== PROBLEM TO SOLVE ==
List all lines of the data containing the word "script".

== RECORD EXCERPTS ==
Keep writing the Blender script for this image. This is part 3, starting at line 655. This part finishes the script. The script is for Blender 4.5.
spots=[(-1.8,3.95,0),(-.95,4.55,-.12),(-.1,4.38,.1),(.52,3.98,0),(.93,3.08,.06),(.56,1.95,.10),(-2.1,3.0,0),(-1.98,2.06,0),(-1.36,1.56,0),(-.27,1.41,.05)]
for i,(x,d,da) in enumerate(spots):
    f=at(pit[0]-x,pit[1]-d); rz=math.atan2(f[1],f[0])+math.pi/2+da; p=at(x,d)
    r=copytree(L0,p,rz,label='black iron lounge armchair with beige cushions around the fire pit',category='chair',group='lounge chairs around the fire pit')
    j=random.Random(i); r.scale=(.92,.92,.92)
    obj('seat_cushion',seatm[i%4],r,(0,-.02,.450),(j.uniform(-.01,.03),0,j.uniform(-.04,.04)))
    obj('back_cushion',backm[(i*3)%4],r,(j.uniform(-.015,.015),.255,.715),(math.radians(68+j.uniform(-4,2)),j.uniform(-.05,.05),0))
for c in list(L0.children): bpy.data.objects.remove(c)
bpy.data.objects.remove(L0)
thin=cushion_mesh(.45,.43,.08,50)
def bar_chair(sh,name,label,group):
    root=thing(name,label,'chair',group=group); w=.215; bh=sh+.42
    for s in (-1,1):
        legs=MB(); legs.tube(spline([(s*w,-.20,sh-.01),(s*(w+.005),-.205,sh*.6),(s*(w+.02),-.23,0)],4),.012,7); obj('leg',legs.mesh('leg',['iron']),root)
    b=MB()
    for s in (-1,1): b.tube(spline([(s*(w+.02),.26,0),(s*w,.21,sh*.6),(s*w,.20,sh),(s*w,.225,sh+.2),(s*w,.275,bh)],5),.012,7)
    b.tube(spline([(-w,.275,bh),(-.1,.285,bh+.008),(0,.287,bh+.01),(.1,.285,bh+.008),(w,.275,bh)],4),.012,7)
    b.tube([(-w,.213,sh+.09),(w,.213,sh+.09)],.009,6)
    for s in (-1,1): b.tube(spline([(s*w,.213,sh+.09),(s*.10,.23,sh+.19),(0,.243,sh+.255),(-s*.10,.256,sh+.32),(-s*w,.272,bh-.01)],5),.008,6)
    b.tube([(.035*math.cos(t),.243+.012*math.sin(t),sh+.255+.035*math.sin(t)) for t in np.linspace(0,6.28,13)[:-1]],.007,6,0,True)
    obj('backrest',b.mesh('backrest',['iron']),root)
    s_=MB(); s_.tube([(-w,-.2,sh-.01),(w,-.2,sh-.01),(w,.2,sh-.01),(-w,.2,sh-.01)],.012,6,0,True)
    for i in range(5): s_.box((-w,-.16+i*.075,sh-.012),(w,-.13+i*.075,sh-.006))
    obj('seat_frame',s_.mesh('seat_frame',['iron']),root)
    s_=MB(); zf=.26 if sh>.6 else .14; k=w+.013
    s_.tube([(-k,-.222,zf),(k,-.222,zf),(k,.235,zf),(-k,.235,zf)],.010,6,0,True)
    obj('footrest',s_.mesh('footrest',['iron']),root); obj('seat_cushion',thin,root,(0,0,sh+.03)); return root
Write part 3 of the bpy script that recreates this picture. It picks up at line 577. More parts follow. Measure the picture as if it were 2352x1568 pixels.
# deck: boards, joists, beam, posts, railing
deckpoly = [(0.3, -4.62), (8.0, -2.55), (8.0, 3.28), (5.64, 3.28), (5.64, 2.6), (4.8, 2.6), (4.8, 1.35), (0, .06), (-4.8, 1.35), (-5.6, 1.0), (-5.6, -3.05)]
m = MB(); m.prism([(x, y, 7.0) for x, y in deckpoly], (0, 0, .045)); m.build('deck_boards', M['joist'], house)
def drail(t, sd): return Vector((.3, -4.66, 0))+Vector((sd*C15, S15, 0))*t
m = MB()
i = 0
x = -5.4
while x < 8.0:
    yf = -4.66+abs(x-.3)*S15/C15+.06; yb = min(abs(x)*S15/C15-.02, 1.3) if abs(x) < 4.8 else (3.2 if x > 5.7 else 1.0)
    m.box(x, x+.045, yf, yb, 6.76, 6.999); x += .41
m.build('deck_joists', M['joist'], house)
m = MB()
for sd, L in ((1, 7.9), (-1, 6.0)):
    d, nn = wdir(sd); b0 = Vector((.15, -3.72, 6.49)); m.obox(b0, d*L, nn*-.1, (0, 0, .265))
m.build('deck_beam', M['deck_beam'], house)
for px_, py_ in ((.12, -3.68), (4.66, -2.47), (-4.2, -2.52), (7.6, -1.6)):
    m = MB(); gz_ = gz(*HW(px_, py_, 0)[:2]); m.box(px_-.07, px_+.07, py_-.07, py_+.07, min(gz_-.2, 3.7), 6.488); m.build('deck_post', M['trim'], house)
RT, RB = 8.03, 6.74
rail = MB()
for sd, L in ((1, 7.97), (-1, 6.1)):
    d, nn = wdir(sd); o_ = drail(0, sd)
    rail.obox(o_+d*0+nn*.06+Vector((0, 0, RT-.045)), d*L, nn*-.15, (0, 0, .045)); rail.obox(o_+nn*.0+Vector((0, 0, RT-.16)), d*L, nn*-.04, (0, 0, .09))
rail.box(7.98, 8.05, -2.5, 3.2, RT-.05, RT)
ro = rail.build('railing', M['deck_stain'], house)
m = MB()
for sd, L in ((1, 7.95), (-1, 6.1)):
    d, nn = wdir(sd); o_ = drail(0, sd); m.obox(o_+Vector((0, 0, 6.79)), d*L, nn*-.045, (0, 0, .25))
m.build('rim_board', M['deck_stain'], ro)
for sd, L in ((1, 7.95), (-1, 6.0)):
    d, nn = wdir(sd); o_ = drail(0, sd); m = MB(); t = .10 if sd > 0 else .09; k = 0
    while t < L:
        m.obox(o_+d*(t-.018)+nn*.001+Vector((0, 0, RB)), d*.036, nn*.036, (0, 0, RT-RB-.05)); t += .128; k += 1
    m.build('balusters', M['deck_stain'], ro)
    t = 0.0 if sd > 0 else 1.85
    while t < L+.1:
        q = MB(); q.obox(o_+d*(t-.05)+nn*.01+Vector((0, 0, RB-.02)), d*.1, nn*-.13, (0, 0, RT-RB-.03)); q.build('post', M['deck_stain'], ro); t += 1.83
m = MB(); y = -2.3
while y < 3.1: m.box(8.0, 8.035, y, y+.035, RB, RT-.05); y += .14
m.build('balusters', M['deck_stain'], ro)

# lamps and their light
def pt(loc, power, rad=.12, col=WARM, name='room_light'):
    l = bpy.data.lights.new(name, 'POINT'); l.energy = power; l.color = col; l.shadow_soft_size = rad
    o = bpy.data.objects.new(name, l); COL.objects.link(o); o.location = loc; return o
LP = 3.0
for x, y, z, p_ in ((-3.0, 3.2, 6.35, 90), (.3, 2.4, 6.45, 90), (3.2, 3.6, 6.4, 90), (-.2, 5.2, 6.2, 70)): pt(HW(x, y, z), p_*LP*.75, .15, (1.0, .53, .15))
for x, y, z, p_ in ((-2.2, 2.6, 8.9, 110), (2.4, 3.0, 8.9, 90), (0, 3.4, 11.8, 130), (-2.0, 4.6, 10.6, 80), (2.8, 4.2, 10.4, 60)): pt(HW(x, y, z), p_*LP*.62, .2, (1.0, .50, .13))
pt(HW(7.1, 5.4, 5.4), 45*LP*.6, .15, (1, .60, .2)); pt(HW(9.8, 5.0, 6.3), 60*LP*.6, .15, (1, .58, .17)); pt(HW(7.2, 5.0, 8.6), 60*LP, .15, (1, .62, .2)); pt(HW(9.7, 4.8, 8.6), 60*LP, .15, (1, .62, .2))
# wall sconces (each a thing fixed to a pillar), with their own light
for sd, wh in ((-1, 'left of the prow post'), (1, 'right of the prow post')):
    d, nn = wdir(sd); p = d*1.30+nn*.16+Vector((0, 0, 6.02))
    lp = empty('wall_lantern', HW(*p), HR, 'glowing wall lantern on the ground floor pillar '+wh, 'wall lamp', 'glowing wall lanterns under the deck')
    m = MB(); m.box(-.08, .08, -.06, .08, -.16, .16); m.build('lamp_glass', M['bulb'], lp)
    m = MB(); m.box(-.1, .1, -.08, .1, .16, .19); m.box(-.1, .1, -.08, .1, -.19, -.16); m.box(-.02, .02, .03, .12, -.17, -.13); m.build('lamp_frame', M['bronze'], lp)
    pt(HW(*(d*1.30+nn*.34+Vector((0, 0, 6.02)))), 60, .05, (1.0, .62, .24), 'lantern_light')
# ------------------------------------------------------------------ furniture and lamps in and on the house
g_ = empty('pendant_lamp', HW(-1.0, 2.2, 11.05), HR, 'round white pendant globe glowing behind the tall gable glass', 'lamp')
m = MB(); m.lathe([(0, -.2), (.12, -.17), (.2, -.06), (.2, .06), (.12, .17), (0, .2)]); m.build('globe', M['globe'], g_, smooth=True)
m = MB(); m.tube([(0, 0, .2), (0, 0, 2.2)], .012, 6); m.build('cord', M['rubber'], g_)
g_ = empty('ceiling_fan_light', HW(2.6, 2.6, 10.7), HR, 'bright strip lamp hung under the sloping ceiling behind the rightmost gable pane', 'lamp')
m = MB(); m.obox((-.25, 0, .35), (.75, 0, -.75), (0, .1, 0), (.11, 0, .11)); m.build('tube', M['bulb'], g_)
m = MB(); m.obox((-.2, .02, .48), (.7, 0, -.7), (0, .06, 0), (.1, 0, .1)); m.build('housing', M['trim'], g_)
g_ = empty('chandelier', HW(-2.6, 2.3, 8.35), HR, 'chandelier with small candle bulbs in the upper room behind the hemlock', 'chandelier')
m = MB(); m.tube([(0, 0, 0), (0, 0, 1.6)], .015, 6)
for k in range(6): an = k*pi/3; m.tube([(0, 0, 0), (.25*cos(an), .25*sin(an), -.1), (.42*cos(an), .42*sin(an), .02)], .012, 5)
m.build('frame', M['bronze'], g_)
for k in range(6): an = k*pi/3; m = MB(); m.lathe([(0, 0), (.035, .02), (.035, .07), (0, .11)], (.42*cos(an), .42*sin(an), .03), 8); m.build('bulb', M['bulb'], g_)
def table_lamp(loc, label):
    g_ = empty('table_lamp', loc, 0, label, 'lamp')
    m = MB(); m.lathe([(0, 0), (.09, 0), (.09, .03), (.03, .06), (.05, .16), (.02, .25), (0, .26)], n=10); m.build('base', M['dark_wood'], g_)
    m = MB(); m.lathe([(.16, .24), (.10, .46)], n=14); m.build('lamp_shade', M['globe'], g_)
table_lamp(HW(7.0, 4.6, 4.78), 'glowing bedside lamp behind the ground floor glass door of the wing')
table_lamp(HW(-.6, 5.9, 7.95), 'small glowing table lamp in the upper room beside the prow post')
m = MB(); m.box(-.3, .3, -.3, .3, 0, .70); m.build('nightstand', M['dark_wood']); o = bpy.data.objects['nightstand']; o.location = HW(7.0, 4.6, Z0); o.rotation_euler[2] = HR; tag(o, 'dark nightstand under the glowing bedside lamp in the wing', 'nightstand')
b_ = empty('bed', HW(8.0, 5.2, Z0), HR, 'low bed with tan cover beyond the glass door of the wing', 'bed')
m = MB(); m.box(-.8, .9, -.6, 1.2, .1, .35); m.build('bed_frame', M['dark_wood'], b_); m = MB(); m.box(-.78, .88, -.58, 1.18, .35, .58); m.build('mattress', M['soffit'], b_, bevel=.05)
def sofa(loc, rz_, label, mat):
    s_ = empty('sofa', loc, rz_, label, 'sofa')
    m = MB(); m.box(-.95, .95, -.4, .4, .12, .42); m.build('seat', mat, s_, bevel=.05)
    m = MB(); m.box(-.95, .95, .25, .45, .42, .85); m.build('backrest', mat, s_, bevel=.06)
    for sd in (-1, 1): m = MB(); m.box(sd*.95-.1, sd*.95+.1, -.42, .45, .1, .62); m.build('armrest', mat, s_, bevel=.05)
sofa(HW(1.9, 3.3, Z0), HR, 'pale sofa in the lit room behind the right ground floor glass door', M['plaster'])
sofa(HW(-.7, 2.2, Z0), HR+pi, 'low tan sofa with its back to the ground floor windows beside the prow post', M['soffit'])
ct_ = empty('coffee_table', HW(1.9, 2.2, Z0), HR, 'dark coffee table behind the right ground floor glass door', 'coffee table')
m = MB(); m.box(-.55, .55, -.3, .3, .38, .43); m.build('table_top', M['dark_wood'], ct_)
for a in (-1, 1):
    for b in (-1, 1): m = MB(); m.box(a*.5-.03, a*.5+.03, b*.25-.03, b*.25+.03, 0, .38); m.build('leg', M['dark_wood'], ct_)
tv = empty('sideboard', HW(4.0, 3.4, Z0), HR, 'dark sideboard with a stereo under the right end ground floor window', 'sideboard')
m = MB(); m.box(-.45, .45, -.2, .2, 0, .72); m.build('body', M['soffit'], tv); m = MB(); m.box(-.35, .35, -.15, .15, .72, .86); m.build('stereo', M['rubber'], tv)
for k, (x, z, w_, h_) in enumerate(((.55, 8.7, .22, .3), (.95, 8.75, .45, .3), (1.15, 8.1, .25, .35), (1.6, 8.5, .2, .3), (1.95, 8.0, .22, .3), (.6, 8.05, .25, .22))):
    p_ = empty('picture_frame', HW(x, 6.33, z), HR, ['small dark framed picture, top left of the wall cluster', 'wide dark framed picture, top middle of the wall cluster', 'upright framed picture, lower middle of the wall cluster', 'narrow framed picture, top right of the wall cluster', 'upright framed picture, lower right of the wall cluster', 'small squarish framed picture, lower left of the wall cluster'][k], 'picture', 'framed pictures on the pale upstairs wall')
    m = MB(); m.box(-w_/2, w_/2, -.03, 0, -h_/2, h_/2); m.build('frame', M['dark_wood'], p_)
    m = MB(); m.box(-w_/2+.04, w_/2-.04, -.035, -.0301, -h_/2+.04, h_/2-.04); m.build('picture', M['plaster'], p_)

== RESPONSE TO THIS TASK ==
Keep writing the Blender script for this image. This is part 3, starting at line 655. This part finishes the script. The script is for Blender 4.5.
Write part 3 of the bpy script that recreates this picture. It picks up at line 577. More parts follow. Measure the picture as if it were 2352x1568 pixels.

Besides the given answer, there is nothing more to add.